500th Anniversary of the Montesino Sermon
Christopher Columbus had discovered the New World just eighteen years prior to the arrival of Spanish Dominicans on the Caribbean’s Hispaniola. In 1510, four Dominican friars from the great Salamanca Priory of San Esteban established a mission on the Isla.
The four were soon five, as a lay brother was accepted into the new community from the colony. The lay brother soon told the four Spanish friars of the killings and torturing of the indigenous population by Spaniards. This new knowledge, adding to their own assessment of the enslavement of locals, quickly set the Dominicans’ minds to respond to the injustice.
500 years ago this year, on the fourth Sunday of Advent 1511, our brother Antonio Montesino drew upon the rich imagery of St John the Baptist to make the voice of the oppressed heard: he was a voice crying in the moral wilderness of Hispaniola. His preaching was part of the friars’ strategy to defend the inherent human rights of indigenous people.
Montesino told the congregation that day that they were not likely to save their souls if they continued to live as they had been. The colonialists had failed in their obligation to treat the locals with proper regard for their physical well-being and their catechesis.
“Tell me by what right of justice do you hold these Indians in such a cruel and horrible servitude? On what authority have you waged such detestable wars against these people who dealt quietly and peacefully on their own lands?” Montesino fired.
“Wars in which you have destroyed such an infinite number of them by homicides and slaughters never heard of before. Why do you keep them so oppressed and exhausted, without giving them enough to eat or curing them of the sicknesses they incur from the excessive labor you give them, and they die, or rather you kill them, in order to extract and acquire gold every day?”
The Preacher reminded the colonialists that the self-proclaimed superiority of the Spanish political structure and culture over those of the indigenous could not violate the inalienable rights of the people as children of God.
Admiral Diego Columbus, the Governor and son of the explorer, was among those who received the Word from Montesino. Admiral Columbus demanded that the Prior of the Dominicans, Fr Pedro de Cordova, require Montesino retract what he had said.

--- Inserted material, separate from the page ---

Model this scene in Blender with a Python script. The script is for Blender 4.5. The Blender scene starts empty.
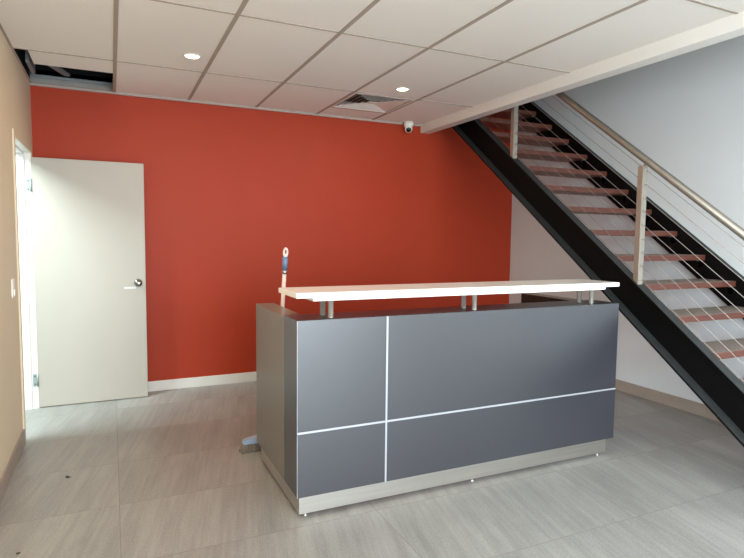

Famously, de Cordova told the Governor that all the friars had been responsible for the Sermon and had preached in their name.
After the Sermon, heated debate ensued in the colony and among the Dominican friars themselves. The then-slave owning agriculturalist, Bartolome de las Casas, joined the chorus against the Montesino Sermon. It is thanks to de las Casas that we have excerpts from the Sermon. It would be a short three years until de las Casas completely reversed his position. He himself gained a reputation as Protector of the Indians. Eight years after his total conversion to the cause of justice, in 1522, Bartolome de las Casas received the Dominican habit as a friar.
Montesino and the other friars were recalled to Spain to put their case before King Ferdinand II. They convinced him of the merit of their position. Ferdinand subsequently proclaimed the Laws of Burgos, the first legal code of a colonial power recognising and protecting the rights of an indigenous people.
The call of Montesino is yet to be heard by other oppressors today, those who advocate abortion, euthanasia, and all the practices which obscure or remove entirely the rights we have as human persons, made in the image of God. “Prepare the way of the Lord, make his paths straight!”

(Statue of Friar Antonio Montesino delivering his sermon, in Santo Domingo, Dominican Republic)
Though the name is often spelt as “Montesinos”, Bartolome De Las Casas always refers to “Montesino” as the friars name.